To the dismay of environmental groups, the U.S. Environmental Protection Agency (“EPA”) on July 13 declined to adopt a long-anticipated new method of setting a combined secondary national ambient air quality standard (“NAAQS”) for nitrogen oxides (“NOx”) and sulfur oxides (“SOx”) recommended by EPA’s Clean Air Scientific Advisory Committee (“CASAC”) and instead proposed a five-year study pilot research effort on the issue. The new combined NOx-SOx standard would have used the acid neutralizing capacity (“ANC”) of water bodies, rather than the concentration of pollutants in ambient air, to determine compliance with secondary NAAQS
Secondary NAAQS aim to protect plants from the direct effect of air pollutants. Rejection of the new ANC-based combined secondary NAAQS standard essentially leaves the current longer-term secondary NAAQS standards unchanged – a limit of 0.053 parts per million (“ppm”) for NO2 averaged over a year and 0.5 ppm for SO2 averaged over three hours (not to be exceeded more than once a year). EPA also proposed an additional set of shorter-term SO2 and NO2 secondary standards to match recent revisions to primary (health-based) standards for the two pollutants – 100 parts per billion (“ppb”) averaged over one hour for NO2 and 75 ppb averaged over one hour for SO2.

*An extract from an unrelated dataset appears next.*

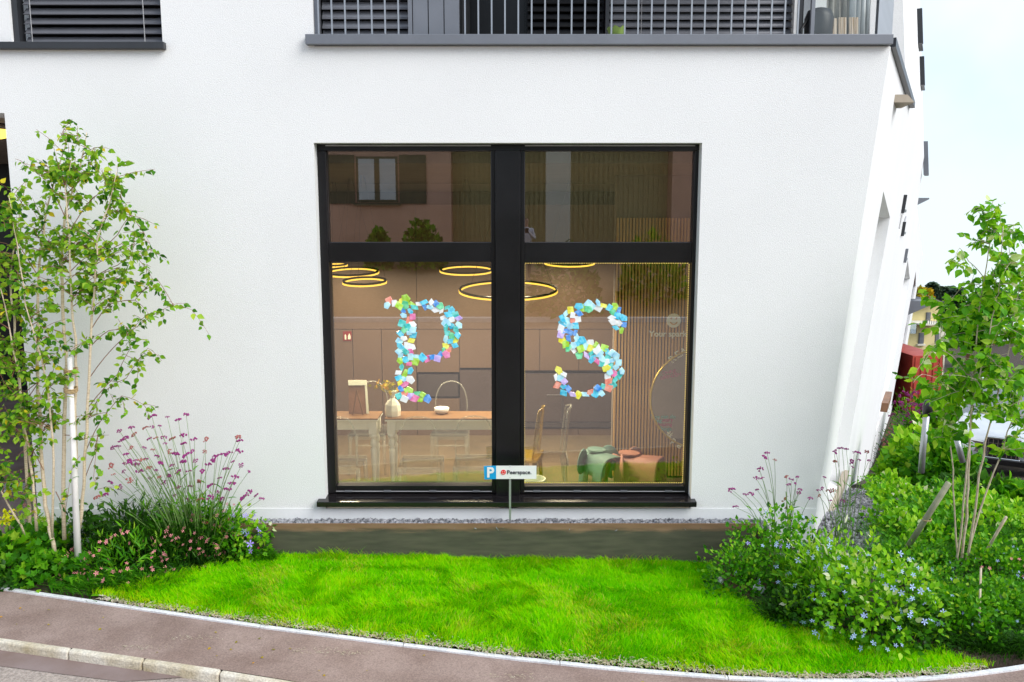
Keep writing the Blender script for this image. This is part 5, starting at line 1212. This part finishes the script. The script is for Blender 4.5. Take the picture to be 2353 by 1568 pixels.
# pale stones at the edge of the right bed
for (px, py, w_, lab) in ((1652, 1330, 24, 'pale blue grey rock at the lawn corner of the right bed'), (1695, 1318, 20, 'pale rock half hidden under the dark green mound'), (1742, 1352, 30, 'angular pale rock in front of the right bed'), (1900, 1440, 34, 'pale jagged rock beside the lawn under the blue flowers')):
    p = GT(px, py + 8); k = w_ / ppm(p) * .5; bm = bmesh.new(); bmesh.ops.create_icosphere(bm, subdivisions=2, radius=k)
    rs = random.Random(px)
    for v_ in bm.verts: v_.co *= rs.uniform(.72, 1.15); v_.co.z *= .75
    me = bpy.data.meshes.new('rock'); bm.to_mesh(me); bm.free(); me.transform(Matrix.Translation((p.x, p.y, p.z + k * .45)))
    put('rock', me, 'pale_rock', None, label=lab, cat='rock')

# ---- leafy sapling at the right
SBY = 6.1; sb = G(2206, 1320)
sap_stems = [
    ([(2206, 1320), (2221, 1188), (2225, 1086), (2230, 970), (2233, 900), (2245, 760), (2262, 640), (2276, 540), (2282, 460)], .0, .011),
    ([(2192, 1308), (2212, 1201), (2222, 1060), (2240, 900), (2272, 780), (2300, 640), (2305, 520)], -.2, .009),
    ([(2222, 1306), (2240, 1176), (2258, 1050), (2278, 960), (2310, 850), (2335, 700), (2345, 620)], -.1, .010),
    ([(2200, 1312), (2196, 1200), (2190, 1080), (2175, 930), (2165, 800), (2185, 680)], .15, .008),
    ([(2214, 1312), (2250, 1180), (2300, 1040), (2350, 900), (2390, 780)], .1, .009),
]
sap_twigs = [([(2233, 880), (2190, 820), (2150, 800), (2125, 830), (2108, 850)], -.2, .6), ([(2230, 930), (2170, 880), (2120, 860), (2098, 880)], -.3, .4), ([(2262, 640), (2225, 600), (2205, 570), (2190, 600)], -.1, .9), ([(2276, 540), (2310, 520), (2335, 545)], -.1, 1), ([(2270, 780), (2330, 760), (2370, 790)], -.3, 1.1)]
ST_ = tree('sapling_tree', 'bright green leafy sapling on thin pale stems at the right', sap_stems, sap_twigs, SBY, 'bright', .070, 21, 'twig_pale', sb, [(27, .47, .99, .08, .24, .2)], step=.020, tw_mat='twig_pale')
# stakes
def stake(label, a, b, r, mat='stake_grey', tie=None):
    t = thing('plant_stake', label, 'stake', a); MB().tube([a, a.lerp(b, .5), b], r, 8).build('post', mat, t, True)
    if tie: MB().tube([tie + Vector((.03 * math.cos(u), .03 * math.sin(u), .004 * u)) for u in np.linspace(0, 9, 20)], .004, 5, False).build('rope', 'rope', t)
stake('thick grey green stake leaning right across the shrubs', P(2083, 1262, 6.2), P(2180, 1110, 6.0), .022, tie=P(2130, 1200, 6.1))
stake('thin pale stake leaning right of the sapling stems', G(2244, 1305), P(2312, 1188, 6.0), .011, 'twig_pale', tie=P(2250, 1288, 6.05))
stake('thin upright pale cane at the lower right', G(2249, 1466), P(2254, 1305, 5.3), .007, 'twig_pale')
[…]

CASAC had recommended EPA adopt the ANC-based combined standards approach but had warned that the method could result in an overly conservative emissions limit. While Earthjustice, an environmental advocacy group, sharply criticized EPA’s decision, the Agency defended studying the issue further, stating it would be “premature” to set an “unprecedented” ANC-based combined NOx-SOx standard given the great uncertainties and complexities inherent in setting such a standard. A five-year research effort will take place in three-to-five locations in “selected acid-sensitive ecoregions” and create a monitoring network to inform the next NAAQS review of NOx and SOx, according to EPA’s proposal.